Jennifer's dad ended his story by telling her that "What happened with Columbus is a nutshell of the whole history of religion.  People realized early on that if you fill in the gaps of other people's ignorance by saying it's the work of some god, and then claim that you're in tight with that particular god, you have almost unlimited power as long as people believe it."

I beg to disagree. 

What happened with Columbus is a nutshell of the whole history of science, not religion, and how scientists throughout the centuries have used their knowledge to manipulate an entire people, race and nation.  Let's not forget: Columbus was more of a scientist, than a religious man, and if this story is true, then what he lacked was not knowledge, but a conscience that went along with his science. 

Unfortunately, what Columbus did was not an isolated incident.  It continues even to this day, especially among military scientists, doomsday climate control environmentalists and over-population control fanatics.

The Spirit of Truth.  The Spirit of Truth is what it claims to be:  the Truth, the whole Truth and nothing but the Truth. 

God is True.  He is also the Way, the Truth and the Life.  We know who is the Holy Spirit because we know who is Jesus:  God. 

This Spirit "thinks" and "speaks" and "acts" just like the Father and the Son because it proceeds from the Father and the Son. 

The Spirit of God liberates those enslaved by sin just like it liberated Jesus from the tomb and Paul from prison (cf. Acts 16:22-34).  It frees man from the corruption of sin and restores him to the image and likeness of his creator. 

The Spirit of Truth is not a manipulator of Truth.  On the contrary, it reveals sin, restores righteousness and condemns evil.

The Holy Spirit did not come into the world to manipulate it but to save it.

Now whose side are you on?

1 comment:

  1. Father:

    Excellent question. I am going to take it one question further: "So why do we think the fullness of truth is found in the Catholic Church?" Like Jennifer F. So many people are searching...

    Here is an excerpt from Pillar of Fire, Pillar of Truth published by Catholic Answers. Do you know it? It's a wonderful short read for every Catholic and non-Catholic alike. Here is the link to this very short publication. It's really worth it.

    "Why are so many people seriously looking at the Catholic Church for the first time? Something is pulling them toward it. That something is truth.

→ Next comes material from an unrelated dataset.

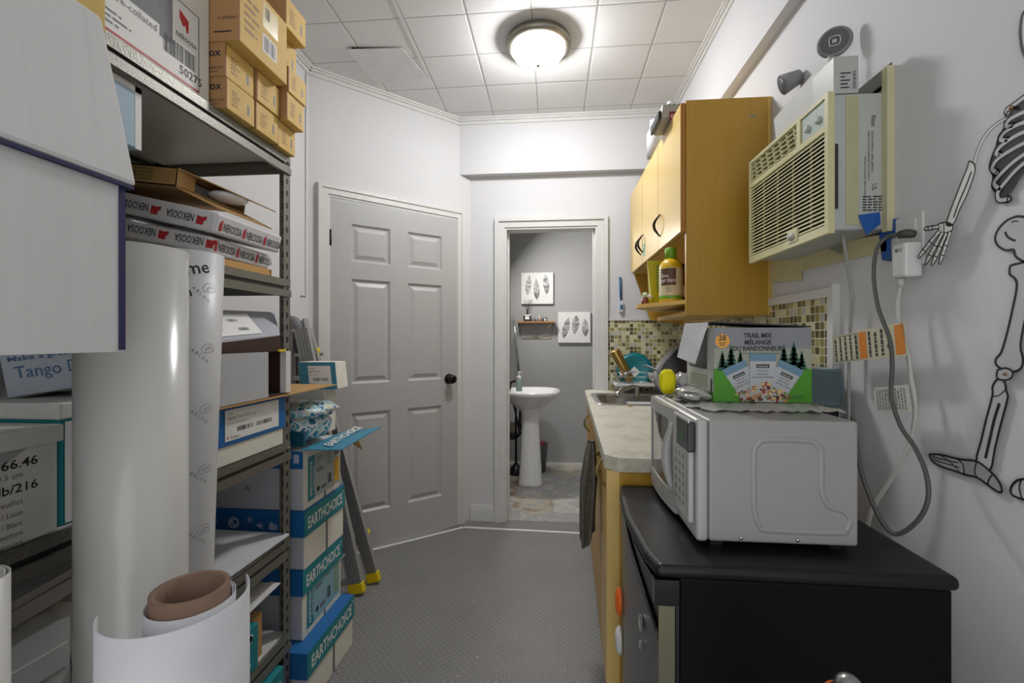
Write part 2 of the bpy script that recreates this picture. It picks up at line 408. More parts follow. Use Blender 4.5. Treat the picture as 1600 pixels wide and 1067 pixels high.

    This much we know: They are not considering the claims of the Church out of a desire to win public favor. Catholicism, at least nowadays, is never popular. You cannot win a popularity contest by being a faithful Catholic. Our fallen world rewards the clever, not the good. If a Catholic is praised, it is for the worldly skills he demonstrates, not for his Christian virtues.

    Although people try to avoid the hard doctrinal and moral truths the Catholic Church offers them (because hard truths demand that lives be changed), they nevertheless are attracted to the Church. When they listen to the pope and the bishops in union with him, they hear words with the ring of truth—even if they find that truth hard to live by.

    When they contemplate the history of the Catholic Church and the lives of its saints, they realize there must be something special, maybe something supernatural, about an institution that can produce holy people such as St. Augustine, St. Thomas Aquinas, and Mother Teresa.

    When they step off a busy street and into the aisles of an apparently empty Catholic church, they sense not a complete emptiness, but a presence. They sense that Someone resides inside, waiting to comfort them.

    They realize that the persistent opposition that confronts the Catholic Church—whether from non-believers or "Bible Christians" or even from people who insist on calling themselves Catholics—is a sign of the Church’s divine origin (John 15:18–21). And they come to suspect that the Catholic Church, of all things, is the wave of the future."

    --PIllar of Fire, Pillar of Truth, Catholic Answers 2006.